I think the quote of the author's 'reclocking' term might mean just a simple internal PLL in the DAC to achieve it's internal master reference clock which is way above 11MHz  (not specified by TI as it is internal secret sauce, but needed for a good high resolution high quality 1 bit PWM output).  The PCM1792 clearly cannot correct for missing or added samples due to word alignment errors lost in incorrectly timed data input.
That's why I asked for any reference for that in the datasheet.
If they had added such a nice feature, you can be sure the marketing department would have put the information on the first page of the datasheet.

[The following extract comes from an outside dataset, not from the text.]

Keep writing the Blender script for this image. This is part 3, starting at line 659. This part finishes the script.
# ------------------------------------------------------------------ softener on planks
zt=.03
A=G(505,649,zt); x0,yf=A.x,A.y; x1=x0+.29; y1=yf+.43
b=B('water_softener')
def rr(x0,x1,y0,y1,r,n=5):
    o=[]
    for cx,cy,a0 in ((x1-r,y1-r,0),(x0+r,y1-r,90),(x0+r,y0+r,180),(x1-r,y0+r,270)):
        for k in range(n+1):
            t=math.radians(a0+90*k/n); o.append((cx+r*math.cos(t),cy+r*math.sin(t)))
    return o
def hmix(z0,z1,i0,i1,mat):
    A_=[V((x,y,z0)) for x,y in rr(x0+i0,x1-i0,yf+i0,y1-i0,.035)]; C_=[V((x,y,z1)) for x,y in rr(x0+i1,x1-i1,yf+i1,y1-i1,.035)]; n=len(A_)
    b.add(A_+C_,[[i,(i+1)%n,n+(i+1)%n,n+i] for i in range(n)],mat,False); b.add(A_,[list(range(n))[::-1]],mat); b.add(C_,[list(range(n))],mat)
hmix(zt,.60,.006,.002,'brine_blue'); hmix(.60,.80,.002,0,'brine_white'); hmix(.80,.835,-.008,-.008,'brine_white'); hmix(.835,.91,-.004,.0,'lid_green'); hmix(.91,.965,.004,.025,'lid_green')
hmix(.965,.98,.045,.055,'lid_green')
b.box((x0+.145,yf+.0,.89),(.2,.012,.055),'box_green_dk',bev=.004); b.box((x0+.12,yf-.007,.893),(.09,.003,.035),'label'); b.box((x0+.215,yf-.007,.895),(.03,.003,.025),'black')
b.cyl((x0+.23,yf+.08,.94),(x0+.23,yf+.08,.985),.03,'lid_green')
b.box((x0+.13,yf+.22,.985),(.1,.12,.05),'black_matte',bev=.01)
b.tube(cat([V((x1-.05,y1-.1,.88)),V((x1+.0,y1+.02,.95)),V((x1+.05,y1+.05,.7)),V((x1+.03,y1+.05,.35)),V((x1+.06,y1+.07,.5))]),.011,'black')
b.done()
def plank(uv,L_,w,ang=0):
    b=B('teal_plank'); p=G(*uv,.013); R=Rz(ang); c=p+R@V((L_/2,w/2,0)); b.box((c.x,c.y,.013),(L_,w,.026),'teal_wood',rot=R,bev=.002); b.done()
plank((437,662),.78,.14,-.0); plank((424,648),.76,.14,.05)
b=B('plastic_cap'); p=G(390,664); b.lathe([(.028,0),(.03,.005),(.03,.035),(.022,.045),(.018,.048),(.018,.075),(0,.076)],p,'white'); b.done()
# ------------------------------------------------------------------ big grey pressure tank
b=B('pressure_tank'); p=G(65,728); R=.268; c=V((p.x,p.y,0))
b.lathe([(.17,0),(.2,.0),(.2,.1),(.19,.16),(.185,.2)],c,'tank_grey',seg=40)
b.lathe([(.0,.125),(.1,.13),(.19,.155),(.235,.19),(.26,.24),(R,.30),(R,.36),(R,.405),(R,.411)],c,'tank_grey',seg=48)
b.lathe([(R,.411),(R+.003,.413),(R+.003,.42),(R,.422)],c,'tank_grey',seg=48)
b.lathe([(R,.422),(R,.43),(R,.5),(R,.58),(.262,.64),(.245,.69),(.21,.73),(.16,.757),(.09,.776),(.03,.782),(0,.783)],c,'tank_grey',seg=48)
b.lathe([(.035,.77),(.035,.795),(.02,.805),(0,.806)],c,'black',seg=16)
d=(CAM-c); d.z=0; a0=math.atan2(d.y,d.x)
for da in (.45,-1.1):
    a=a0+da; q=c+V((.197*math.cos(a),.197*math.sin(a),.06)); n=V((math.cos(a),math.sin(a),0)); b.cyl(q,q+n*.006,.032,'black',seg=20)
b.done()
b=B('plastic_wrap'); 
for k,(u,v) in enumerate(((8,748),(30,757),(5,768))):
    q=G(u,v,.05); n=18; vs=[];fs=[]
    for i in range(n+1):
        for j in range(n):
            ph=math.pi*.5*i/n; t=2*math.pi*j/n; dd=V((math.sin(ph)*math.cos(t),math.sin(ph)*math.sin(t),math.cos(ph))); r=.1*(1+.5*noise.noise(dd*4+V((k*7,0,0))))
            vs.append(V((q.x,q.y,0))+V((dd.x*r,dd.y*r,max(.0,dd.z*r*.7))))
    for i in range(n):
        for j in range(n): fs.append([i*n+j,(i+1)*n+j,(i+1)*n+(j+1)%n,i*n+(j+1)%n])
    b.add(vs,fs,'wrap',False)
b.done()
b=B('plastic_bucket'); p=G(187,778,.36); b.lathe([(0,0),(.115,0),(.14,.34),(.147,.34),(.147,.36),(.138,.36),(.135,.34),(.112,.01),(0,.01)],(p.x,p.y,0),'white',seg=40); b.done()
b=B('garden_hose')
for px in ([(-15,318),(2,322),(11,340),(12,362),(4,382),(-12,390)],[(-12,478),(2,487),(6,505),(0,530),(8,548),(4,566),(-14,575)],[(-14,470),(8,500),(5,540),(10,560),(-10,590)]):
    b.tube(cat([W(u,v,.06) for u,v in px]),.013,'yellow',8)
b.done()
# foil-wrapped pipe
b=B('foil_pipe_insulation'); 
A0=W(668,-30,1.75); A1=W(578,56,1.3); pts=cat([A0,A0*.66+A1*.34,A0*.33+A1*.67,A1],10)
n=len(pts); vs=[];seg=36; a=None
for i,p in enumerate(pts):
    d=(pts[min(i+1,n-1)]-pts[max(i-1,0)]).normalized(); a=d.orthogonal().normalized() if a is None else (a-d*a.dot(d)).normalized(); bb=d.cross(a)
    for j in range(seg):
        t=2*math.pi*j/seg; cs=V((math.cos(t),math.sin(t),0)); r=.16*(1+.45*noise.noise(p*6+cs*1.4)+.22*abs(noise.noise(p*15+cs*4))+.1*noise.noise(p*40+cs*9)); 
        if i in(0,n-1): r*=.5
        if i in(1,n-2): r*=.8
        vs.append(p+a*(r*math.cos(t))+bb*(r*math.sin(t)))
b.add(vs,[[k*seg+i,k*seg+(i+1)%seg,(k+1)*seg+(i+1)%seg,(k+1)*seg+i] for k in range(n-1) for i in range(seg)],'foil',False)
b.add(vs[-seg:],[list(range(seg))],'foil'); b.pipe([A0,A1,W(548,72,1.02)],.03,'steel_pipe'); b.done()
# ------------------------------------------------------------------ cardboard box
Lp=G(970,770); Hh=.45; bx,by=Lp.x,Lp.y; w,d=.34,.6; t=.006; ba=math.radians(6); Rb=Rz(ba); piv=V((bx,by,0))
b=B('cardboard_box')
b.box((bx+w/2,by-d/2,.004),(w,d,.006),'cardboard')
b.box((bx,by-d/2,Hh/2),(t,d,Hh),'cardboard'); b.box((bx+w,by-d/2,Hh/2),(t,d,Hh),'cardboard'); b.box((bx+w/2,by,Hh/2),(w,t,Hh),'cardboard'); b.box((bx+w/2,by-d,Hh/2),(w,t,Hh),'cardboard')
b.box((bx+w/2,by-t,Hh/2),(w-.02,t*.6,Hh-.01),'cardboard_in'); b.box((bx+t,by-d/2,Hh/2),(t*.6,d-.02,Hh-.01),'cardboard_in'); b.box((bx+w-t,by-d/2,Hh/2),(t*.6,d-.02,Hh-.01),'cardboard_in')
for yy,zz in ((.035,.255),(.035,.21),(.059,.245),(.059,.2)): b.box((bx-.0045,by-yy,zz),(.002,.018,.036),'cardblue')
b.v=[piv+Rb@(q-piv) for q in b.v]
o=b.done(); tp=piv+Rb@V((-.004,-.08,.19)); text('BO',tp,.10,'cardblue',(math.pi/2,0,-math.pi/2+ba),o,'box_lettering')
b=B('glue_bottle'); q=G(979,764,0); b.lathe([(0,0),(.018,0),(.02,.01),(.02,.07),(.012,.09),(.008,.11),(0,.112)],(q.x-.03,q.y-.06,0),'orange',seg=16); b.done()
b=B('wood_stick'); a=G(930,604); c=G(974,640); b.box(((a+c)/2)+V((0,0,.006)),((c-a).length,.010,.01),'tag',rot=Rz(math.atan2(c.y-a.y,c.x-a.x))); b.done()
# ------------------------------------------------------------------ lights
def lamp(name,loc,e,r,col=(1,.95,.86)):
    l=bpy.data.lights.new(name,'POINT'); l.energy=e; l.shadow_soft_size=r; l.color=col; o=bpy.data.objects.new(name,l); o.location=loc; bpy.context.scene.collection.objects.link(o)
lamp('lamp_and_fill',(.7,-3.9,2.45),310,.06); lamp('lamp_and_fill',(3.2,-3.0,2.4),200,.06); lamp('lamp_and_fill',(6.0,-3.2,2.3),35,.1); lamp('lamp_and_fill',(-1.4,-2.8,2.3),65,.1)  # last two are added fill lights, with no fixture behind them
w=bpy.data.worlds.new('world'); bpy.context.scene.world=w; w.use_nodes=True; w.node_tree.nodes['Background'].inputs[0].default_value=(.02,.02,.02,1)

Since there is no mention of such a feature anywhere in the datasheet (at least I couldn't find it), especially since this feature would make the need for a samplerate dependend system clock unnecessary, I doubt PCM1792 is any different in that aspect than any other 1 or multibit delta-sigma DAC.
PCM1792 seems to use a combination of a conventional (R2R?) DAC and a delta-sigma DAC to achieve the high resolution with a low jitter tolerance. Therefore it doesn't need a super high oversampling ratio and probably uses the system clock directly for the DAC.

Quote
If the author is doing as you say, I then need to question everything is his document as he is clearly making a fundamental mistake.  Especially when he is using a cheap crystal oscillator.  Something is beginning to smell fishy.
I have seen this mistake in several high-end DAC circuits build by audiophile "experts". They try to cover all problems of consumer DACs, but at the end they get the fundamental stuff wrong.